Your goal
The listing below should be copied in full, word for word.

Provided material
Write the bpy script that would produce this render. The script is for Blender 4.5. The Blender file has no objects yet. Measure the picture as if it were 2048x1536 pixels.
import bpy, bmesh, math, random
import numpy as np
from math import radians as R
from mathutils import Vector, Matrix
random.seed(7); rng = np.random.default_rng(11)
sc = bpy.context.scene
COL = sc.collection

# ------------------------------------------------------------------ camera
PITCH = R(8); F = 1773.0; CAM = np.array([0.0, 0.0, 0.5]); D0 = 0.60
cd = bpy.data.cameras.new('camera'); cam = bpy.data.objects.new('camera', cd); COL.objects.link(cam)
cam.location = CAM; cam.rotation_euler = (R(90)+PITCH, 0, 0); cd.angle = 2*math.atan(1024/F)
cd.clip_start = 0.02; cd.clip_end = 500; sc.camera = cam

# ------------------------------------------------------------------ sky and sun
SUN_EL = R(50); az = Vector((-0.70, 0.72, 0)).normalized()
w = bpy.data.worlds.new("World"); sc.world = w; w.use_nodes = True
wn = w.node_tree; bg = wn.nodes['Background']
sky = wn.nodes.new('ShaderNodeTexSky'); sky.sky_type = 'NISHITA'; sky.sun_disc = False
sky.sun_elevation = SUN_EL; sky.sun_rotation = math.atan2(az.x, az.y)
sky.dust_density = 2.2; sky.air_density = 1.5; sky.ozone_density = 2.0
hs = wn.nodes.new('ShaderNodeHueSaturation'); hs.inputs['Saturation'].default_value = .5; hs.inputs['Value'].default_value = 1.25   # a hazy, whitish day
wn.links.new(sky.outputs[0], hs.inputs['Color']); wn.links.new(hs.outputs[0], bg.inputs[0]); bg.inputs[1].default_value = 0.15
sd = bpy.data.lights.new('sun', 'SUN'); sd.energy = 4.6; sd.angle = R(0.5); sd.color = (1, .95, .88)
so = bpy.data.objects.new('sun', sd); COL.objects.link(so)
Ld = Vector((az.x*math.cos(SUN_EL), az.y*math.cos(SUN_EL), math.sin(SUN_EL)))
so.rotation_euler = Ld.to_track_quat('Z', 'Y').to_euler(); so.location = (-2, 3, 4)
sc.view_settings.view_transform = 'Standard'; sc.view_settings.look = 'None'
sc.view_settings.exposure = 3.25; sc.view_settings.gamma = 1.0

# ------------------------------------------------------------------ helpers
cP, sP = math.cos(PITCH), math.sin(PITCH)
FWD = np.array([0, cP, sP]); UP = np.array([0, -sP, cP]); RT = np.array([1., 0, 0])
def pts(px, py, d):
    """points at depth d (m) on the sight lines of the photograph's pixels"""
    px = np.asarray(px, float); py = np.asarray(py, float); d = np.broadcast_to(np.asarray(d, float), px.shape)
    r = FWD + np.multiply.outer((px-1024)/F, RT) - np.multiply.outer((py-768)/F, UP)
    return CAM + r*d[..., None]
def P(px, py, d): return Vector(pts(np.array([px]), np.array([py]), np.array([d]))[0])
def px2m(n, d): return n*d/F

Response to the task
Write the bpy script that would produce this render. The script is for Blender 4.5. The Blender file has no objects yet. Measure the picture as if it were 2048x1536 pixels.
import bpy, bmesh, math, random
import numpy as np
from math import radians as R
from mathutils import Vector, Matrix
random.seed(7); rng = np.random.default_rng(11)
sc = bpy.context.scene
COL = sc.collection

# ------------------------------------------------------------------ camera
PITCH = R(8); F = 1773.0; CAM = np.array([0.0, 0.0, 0.5]); D0 = 0.60
cd = bpy.data.cameras.new('camera'); cam = bpy.data.objects.new('camera', cd); COL.objects.link(cam)
cam.location = CAM; cam.rotation_euler = (R(90)+PITCH, 0, 0); cd.angle = 2*math.atan(1024/F)
cd.clip_start = 0.02; cd.clip_end = 500; sc.camera = cam

# ------------------------------------------------------------------ sky and sun
SUN_EL = R(50); az = Vector((-0.70, 0.72, 0)).normalized()
w = bpy.data.worlds.new("World"); sc.world = w; w.use_nodes = True
wn = w.node_tree; bg = wn.nodes['Background']
sky = wn.nodes.new('ShaderNodeTexSky'); sky.sky_type = 'NISHITA'; sky.sun_disc = False
sky.sun_elevation = SUN_EL; sky.sun_rotation = math.atan2(az.x, az.y)
sky.dust_density = 2.2; sky.air_density = 1.5; sky.ozone_density = 2.0
hs = wn.nodes.new('ShaderNodeHueSaturation'); hs.inputs['Saturation'].default_value = .5; hs.inputs['Value'].default_value = 1.25   # a hazy, whitish day
wn.links.new(sky.outputs[0], hs.inputs['Color']); wn.links.new(hs.outputs[0], bg.inputs[0]); bg.inputs[1].default_value = 0.15
sd = bpy.data.lights.new('sun', 'SUN'); sd.energy = 4.6; sd.angle = R(0.5); sd.color = (1, .95, .88)
so = bpy.data.objects.new('sun', sd); COL.objects.link(so)
Ld = Vector((az.x*math.cos(SUN_EL), az.y*math.cos(SUN_EL), math.sin(SUN_EL)))
so.rotation_euler = Ld.to_track_quat('Z', 'Y').to_euler(); so.location = (-2, 3, 4)
sc.view_settings.view_transform = 'Standard'; sc.view_settings.look = 'None'
sc.view_settings.exposure = 3.25; sc.view_settings.gamma = 1.0

# ------------------------------------------------------------------ helpers
cP, sP = math.cos(PITCH), math.sin(PITCH)
FWD = np.array([0, cP, sP]); UP = np.array([0, -sP, cP]); RT = np.array([1., 0, 0])
def pts(px, py, d):
    """points at depth d (m) on the sight lines of the photograph's pixels"""
    px = np.asarray(px, float); py = np.asarray(py, float); d = np.broadcast_to(np.asarray(d, float), px.shape)
    r = FWD + np.multiply.outer((px-1024)/F, RT) - np.multiply.outer((py-768)/F, UP)
    return CAM + r*d[..., None]
def P(px, py, d): return Vector(pts(np.array([px]), np.array([py]), np.array([d]))[0])
def px2m(n, d): return n*d/F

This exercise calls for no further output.